News > Immigration In Minnesota
Defending Immigrants in Hennepin County
Posted on Dec 07 2017
“You have the right to remain silent. Anything you say can and will be used against you in a court of law. You have the right to speak to an attorney, and to have an attorney present during any questioning. If you cannot afford an attorney, one will be appointed to represent you.”
If you are charged with shoplifting a carton of cigarettes, you have a right to remain silent and a right to an attorney. Your maximum sentence is 90 days in jail and a fine of up to $1000. Your likely sentence is much, much less – probably no jail time at all. Nonetheless, you have a constitutional right to an attorney and, if you cannot afford an attorney, to having an attorney appointed to represent you.
If you are charged with entering the United States without permission, you are likely to lose your home, your job, and your family, and to be deported and barred from returning for at least 10 years. If you cannot afford an attorney, you are out of luck – you have no constitutional right to a public defender.
On December 6, by a 4-3 vote, Hennepin County Commissioners said that immigrants will have a right to a public defender in deportation cases in Hennepin County.
Criminal court rules and procedures are complicated. Immigration court rules and procedures are exponentially more complicated. As MPR reported :
“Those without legal representation are less likely to fight their cases and more likely to be deported. Only about 14 percent of undocumented immigrants have representation, according to immigration lawyers.”
Hennepin County is taking a stand for immigrants. The budget amendment, introduced by Commissioner Marion Green and passed by the County Commissioners, will provide representation to immigrants who are facing deportation and cannot afford to pay an attorney.
That’s a big step forward in helping immigrants make their cases in deportation proceedings. The second big step is an order that immigrants being booked into Hennepin County jail be told of their right to refuse to talk to immigration officers — their right to remain silent, their right not to get on the phone with ICE.
“We have overwhelming anecdotal evidence that residents aren’t given this information,” [Greene] said. “And are often kind of immediately, at a very vulnerable moment in the process, put on the phone with an ICE agent or made to go talk to an ICE agent in a room that they have at (the) county jail.”

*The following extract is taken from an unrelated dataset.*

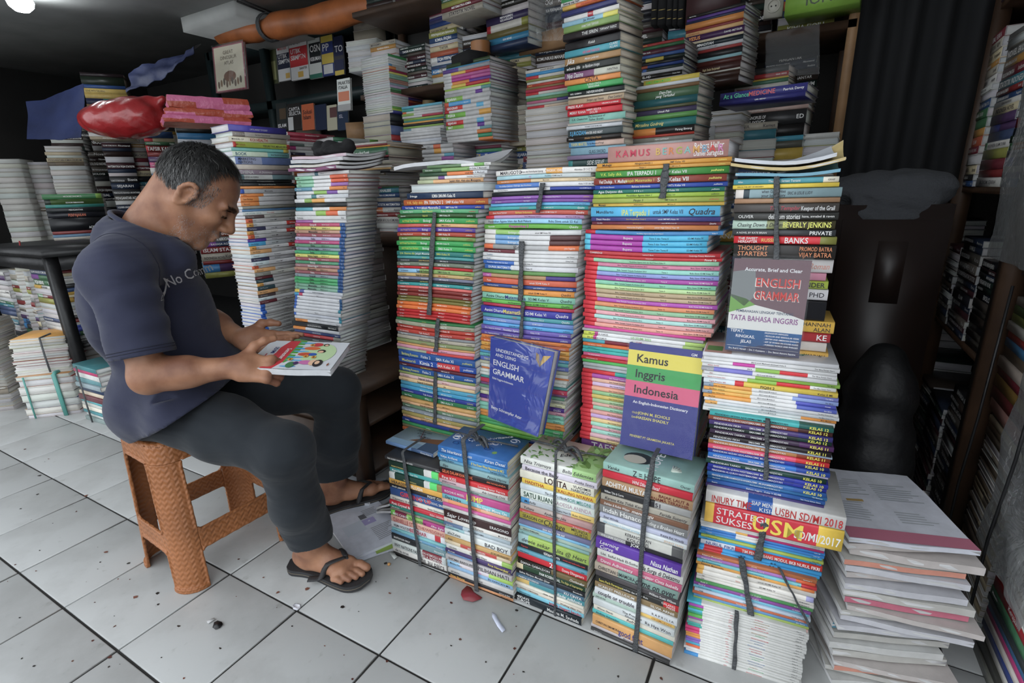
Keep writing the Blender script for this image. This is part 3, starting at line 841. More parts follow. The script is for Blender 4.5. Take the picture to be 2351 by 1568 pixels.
S3as, _b, _t = spx((1373, 338), (1357, 527), 1.155, (1662, 480), -1, .18, S3a, *tb_, S3W, start=0)
_o, _b, _t = spx((1345, 527), (1340, 745), 1.150, (1652, 640), -1, .19, S3b, *tb_, S3W, start=14, bend=-.003)
_o, _b, _t = spx((1340, 745), (1332, 1005), 1.155, (1612, 860), -1, .19, S3c, *tb_, S3W, start=36)
stack((_b[0], 1.165), 0., _b[2], 0, .28, .19, rrows(14, 'mix', 14, 22, 0), 'b', 'b', '', stuff=True)

# ------------------------------------------------------------------ the tall corner stack
S4a = L('''12|3a8a98:.86,d8d2c0|-Allan;The Pine Street Tenant;-GRAF
9|e8c020|-ZEN IN THE ART OF ARCHERY;;
20|d0c8c0:.08,2f4048:.14,7f9aa0|;when God writes/your love story;-ERIC & LESLIE LUDY;
11|a07a5a||
19|4a4542|;#b45 ~The Templar;#ccc *Keeper of the Grail
16|3a3a38|OLIVER;+delirium stories;-hana, annabel & raven
20|a8c0b0:.35,8a9060:.55,45402a|~Chasing Down a Dream;#dd5 *BEVERLY JENKINS
14|3c3f42|-A NOVEL BY KATE BRIAN;;*PRIVATE
17|c8202c:.85,7a7a30|*THE SWEET/HEREAFTER;#ec5 RUSSELL;*+BANKS;
31|2f2c2a|#e96 THOUGHT/STARTERS;;#d85 PROMOD BATRA/VIJAY BATRA''')
S4b = L('''26|d0ccca|;;#c87 ~Le Roman|w.162
15|b0a8a8:.7,d08aa0|;;|w.155
16|a5b830|;;*LANDER|w.156
22|d5d2d5|;;;PHD|w.160
38|26262a|;;*+M;|w.158
24|e0b030|;;HANNAH/ALAN|w.17
20|b5333a|;;*KE|w.168
19|d0c8c0|;;~Bride;|w.165
14|d8a840|;;HANNAH|w.165''')
S4c = L('''9|cfcfd2|;|
9|d5d5d5|-;-Jilid II untuk Madrasah Ibtidaiyah Kelas II;-Tim Bina Karya Guru
6|d5d5d5:.25,c83aa0:.42,d5d5d5|;-;
9|d5d5d5:.42,8aba40:.6,d02a35:.8,d5d5d5|#b55 -Akidah Akhlak;-Jilid 4;;-Tim Bina Karya Guru
8|9a9aa0:.1,7a78c8:.4,d5d5d5|-Bina Fiqih;-Jilid 4 untuk MI Kelas IV;
8|d5d5d5:.4,8ab840|#b55 -Fikih;;-Tim BKG
8|d5d5d5:.36,8aba40:.58,d02a35:.82,d5d5d5|#b55 -Sejarah Kebudayaan Islam;-;;-Tim Bina Karya Guru
10|ccd5e0:.25,d02a35:.32,e8c030|#b44 -Teguh Prawiro dkk.;*FIQIH 2;Kelas II MI
8|8a98a8:.08,e89a3a:.38,d5d5d5:.72,7a80c8|-Bina Aqidah dan Akhlak;-Jilid 2 untuk MI Kelas II;-Tim BKG
8|e89a3a:.08,e8b04a:.38,d5d5d5:.68,8aa0d8|-Bina Belajar Al-Quran;-Jilid 2 untuk MI Kelas II;-Tim BKG
8|8a98a8:.08,e8a840:.38,d5d5d5:.72,5a60c0|-Ayo Belajar Bahasa Arab;-Jilid 2 untuk MI Kelas II;-Firman
8|e89a3a:.38,d5d5d5:.72,5a68c0|-Bina Fiqih;-Jilid 2 untuk MI Kelas II;-Tim BKG
7|d5d5d5|#388 -Bina Fiqih;-Jilid 6 untuk Madrasah;-Tim Bina Karya Guru
7|e0a040:.1,c8ccd0|-Bina Fiqih;-Jilid 1 untuk Madrasah;-Tim Bina Karya Guru
8|cccccc:.75,e8902f|;-Jilid 3 untuk MI Kelas III;-Moh. Masrun
10|d2d2d0|#388 -Ayo Belajar Bahasa Arab;-Jilid 3 untuk Madrasah Ibtidaiyah Kelas III;-Firman Hamdani''')
def pend(c, e, t2, k): return '10|%s:.74,%s|PENDIDIKAN #;;SMA//SMK MUHAMMADIYAH;#ed3 *KELAS %s'.replace('PENDIDIKAN #', 'PENDIDIKAN '+t2).replace(';;', ';') % (c, e, k)
S4d = [pend('2aa5a5', '1f5f58', 'AKIDAH AKHLAK', 12), pend('8a4a35', '4a2a2a', 'AL-QURAN HADITS', 12), pend('4a3a70', '3f3a7a', 'FIKIH', 12), pend('23302e', '1f3a34', 'TARIKH', 12), pend('3f2f45', '553060', 'TARIKH', 11),
       pend('2a2528', '2a2528', 'FIKIH', 11), '4|a0b0c5|', pend('a8703a', '8a3a22', 'AKIDAH AKHLAK', 11), pend('d84a6a', 'cc2a30', 'AL-QURAN HADITS', 11), pend('2f3a95', '2a2f70', 'AKIDAH AKHLAK', 10), pend('2a6fc0', '2a4aa0', 'FIKIH', 10),
       '5|bdb5d5|', pend('1f4038', '1f3a35', 'TARIKH', 10), pend('2a3590', '2f3aa0', 'AL-QURAN HADITS', 10), pend('2a3590', '2f3aa0', 'AL-QURAN HADITS', 10), pend('2a65a5', '2a5aa0', 'KEMUHAMMADIYAHAN', 10)]+L('''8|2a6aa0|-Basa Sunda;-Basa Sunda pikeun Murid SD//MI Kelas VI;-Tim Kencana
9|2a5aa0|-Bupena;Bahasa Inggris . Kelas V SD//MI;-Tim Tunas Karya Guru
10|4a3f78|-Bupena;Bahasa Inggris . Kelas VI SD//MI;''')
S4e = L('''22|d5d3cf:.32,2a5aa5:.5,d5d3cf|*+#b33 INJURY TIME;SIAP MENGHADAPI/KISI-KISI;*+#b33 @.52 USBN SD//MI 2018|y-.01
36|e0b030:.07,c82a3a:.83,e8b820|@.09 STRATEGI/SUKSES;*+#ec3 @.36 USM;*@.67 SD//MI/2017;|y-.01''')
S4f = L('''6|c5c5c2|-;-Bina Aqidah dan Akhlak;-Tim Bina Karya Guru
6|c5c5c2|-;-Bina Fiqih;-Tim Bina Karya Guru
6|c5c5c2|-;-Bina Belajar;-Tim Bina Karya Guru
7|d8d8d5:.3,e0a840:.4,b02a6a|;-Akidah;
8|3a80c8:.3,d8d8d5:.5,2f7fc8|-H. Mustofa;#b33 -Akidah Akhlak;-Kelas I MI
8|3a80c8:.3,d8d8d5:.5,2f7fc8|-H. Mustofa;#b33 -Akidah Akhlak;-Kelas I MI
8|3a9ad0:.4,3aa0d8|-H. Masrun, S.Ag, dkk;#b33 -Akidah;-Kelas II MI
8|a8b840|-H. Masrun, S.Ag, dkk;-Al-Quran Hadits;-Kelas II MI
9|35a0d8|-H. Masrun, S.Ag. dkk;;-Kelas II MI
17|ccd0d8:.3,d03028|#459 *NURUL FIKRI;@.36 *TIM PENGEMBANG MODUL BKB NURUL FIKRI
10|2a9ad8:.04,c82a3a:.2,2a9ad8|;教 学;教 学;
10|2a9ad8:.04,c82a3a:.2,2a9ad8|;教 学;教 学;
6|1f8080:.4,78b040|-English;;''')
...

Sheriff Rich Stanek coordinates with ICE in many ways, including the jail policy of putting any immigrants on the phone with ICE as they are processed into the jail. The County Commissioners can’t order the sheriff not to do that. They did vote to require that immigrants be told of their right to refuse to talk to ICE and that they get access to attorneys. Those are two big steps toward a higher standard of justice for immigrant defendants in Hennepin County.